True, this is only the debut official mini-album by the Manchester quartet (consisting also of backing singer/ guitarist Garry Hayden and bassist Mitch), but besides their debut demo they already released a two-track single and 6-track EP titled The Arrival (the first with two songs off the EP) in 2003, the full-length Paranormality in 2004, and the 5-track Cursed EP in 2006. If that don't take precedence, I don't know what will! Funny thing, the band's old logo (alien visitation thing) looks so familiar to me, I believe I might actually have one of the older releases in my possession. Founded with the intent to bring a different and unique sound and poser to Metal, Visitor confesses to harness such modern and classic influences as Pantera, Sepultura, Judas Priest, Machine Head, Killswitch Engage, and Fear Factory in its music, but I'm sure it's the band's unique 3-way vocal approach which will catch first listeners immediately. Sure, the twin lead guitar parts will blow away live audiences by its sheer power and melody, and in fact has frequently made plenty of headlining acts feel pretty lame. Luckily, some of the better bands in the established music business have felt the power of the band, and thus Visitor has in the past shared stages with the likes of Napalm Death, VOD, Raging Speedhorn, I-Def-I, and recently (March of last) played at Belgium's Wizzfest, where they got a very warm reception indeed (the band even already got an invite to return next year).

Stylistically, what you get from Visitor is a nice type of modern Metal incorporating melodic elements from Thrash and Death Metal, with some Hardcore flavourings from the harsher vocals.
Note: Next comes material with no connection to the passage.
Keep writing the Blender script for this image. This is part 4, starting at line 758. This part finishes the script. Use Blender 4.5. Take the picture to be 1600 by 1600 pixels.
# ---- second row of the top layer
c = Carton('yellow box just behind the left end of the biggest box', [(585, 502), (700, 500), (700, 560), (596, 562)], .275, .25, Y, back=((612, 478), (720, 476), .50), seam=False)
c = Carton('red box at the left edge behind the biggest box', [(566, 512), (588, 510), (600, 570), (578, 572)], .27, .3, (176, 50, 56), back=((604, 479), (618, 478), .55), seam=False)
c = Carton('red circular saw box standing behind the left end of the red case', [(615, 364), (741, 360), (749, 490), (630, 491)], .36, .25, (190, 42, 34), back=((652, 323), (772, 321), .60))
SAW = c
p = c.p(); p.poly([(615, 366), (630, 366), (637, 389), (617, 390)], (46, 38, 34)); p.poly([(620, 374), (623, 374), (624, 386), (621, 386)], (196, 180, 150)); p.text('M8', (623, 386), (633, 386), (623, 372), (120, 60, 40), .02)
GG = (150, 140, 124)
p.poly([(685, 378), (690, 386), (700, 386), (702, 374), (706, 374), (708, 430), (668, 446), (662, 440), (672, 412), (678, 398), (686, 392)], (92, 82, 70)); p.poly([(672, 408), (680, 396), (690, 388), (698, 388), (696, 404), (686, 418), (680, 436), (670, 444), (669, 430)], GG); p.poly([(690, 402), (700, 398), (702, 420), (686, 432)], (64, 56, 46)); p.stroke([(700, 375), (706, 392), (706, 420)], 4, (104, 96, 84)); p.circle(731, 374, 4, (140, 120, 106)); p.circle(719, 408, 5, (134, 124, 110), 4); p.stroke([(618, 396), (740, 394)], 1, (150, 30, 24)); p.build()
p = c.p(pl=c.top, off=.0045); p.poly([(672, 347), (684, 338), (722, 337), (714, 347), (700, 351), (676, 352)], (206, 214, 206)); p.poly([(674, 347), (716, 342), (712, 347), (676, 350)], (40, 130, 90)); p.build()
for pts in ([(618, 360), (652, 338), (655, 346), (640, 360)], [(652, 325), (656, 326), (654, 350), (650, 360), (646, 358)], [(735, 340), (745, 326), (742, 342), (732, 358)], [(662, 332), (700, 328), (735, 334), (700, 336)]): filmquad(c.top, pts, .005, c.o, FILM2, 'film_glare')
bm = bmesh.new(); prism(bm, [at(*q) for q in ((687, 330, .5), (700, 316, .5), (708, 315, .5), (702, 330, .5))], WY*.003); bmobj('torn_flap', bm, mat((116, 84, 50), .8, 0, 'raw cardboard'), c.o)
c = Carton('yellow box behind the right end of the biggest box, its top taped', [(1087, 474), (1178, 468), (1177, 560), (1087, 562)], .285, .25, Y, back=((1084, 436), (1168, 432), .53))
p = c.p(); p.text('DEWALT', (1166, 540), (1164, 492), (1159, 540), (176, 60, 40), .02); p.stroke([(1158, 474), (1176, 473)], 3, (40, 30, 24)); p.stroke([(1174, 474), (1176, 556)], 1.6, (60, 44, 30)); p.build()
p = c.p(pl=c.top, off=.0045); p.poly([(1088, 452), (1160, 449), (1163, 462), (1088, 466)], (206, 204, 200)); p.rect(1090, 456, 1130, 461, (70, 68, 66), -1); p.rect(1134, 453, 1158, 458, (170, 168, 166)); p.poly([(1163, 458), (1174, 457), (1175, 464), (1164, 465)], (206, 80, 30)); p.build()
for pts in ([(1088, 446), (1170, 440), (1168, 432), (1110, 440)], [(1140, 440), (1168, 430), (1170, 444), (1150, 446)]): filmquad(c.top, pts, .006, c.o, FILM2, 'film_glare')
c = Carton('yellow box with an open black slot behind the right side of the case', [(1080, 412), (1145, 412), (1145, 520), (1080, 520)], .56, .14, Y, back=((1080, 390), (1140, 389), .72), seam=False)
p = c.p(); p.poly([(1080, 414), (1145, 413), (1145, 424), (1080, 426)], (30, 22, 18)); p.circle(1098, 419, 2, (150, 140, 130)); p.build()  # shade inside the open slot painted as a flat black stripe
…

What with quite some clean vocals in there as well, the end result resembles very much what is currently typified under the categories NWoUSM and US Metalcore. The twin guitar runs are relentless, as is the vocal delivery, because even when there's clean singing backed by clean backings (alternately you'll have the harsher-styled near-grunts and Hardcore screams backed by a like-wize singer), the effort is done at the top of voice capacity, with soaring effect. I'm afraid I cannot tell you whether there's music at the band's MySpace page, because the network pc I do my Internet surfing on doesn't allow me to get onto that recently up-graded site...and the band's own website (www.) visitormusic.com, immediately re-directs to their MySpace. So, check it out for yourselves. If the songs “458” and/or “9 Circles Of Hell” are posted, please note that the short bits of added atmospheric keyboards are only present on these songs. I dó hope their video to the EP's opening track “Face Of Fear” is on there, because the clean chorus vocals on that one are simply to-die-for!

90/100

Tony.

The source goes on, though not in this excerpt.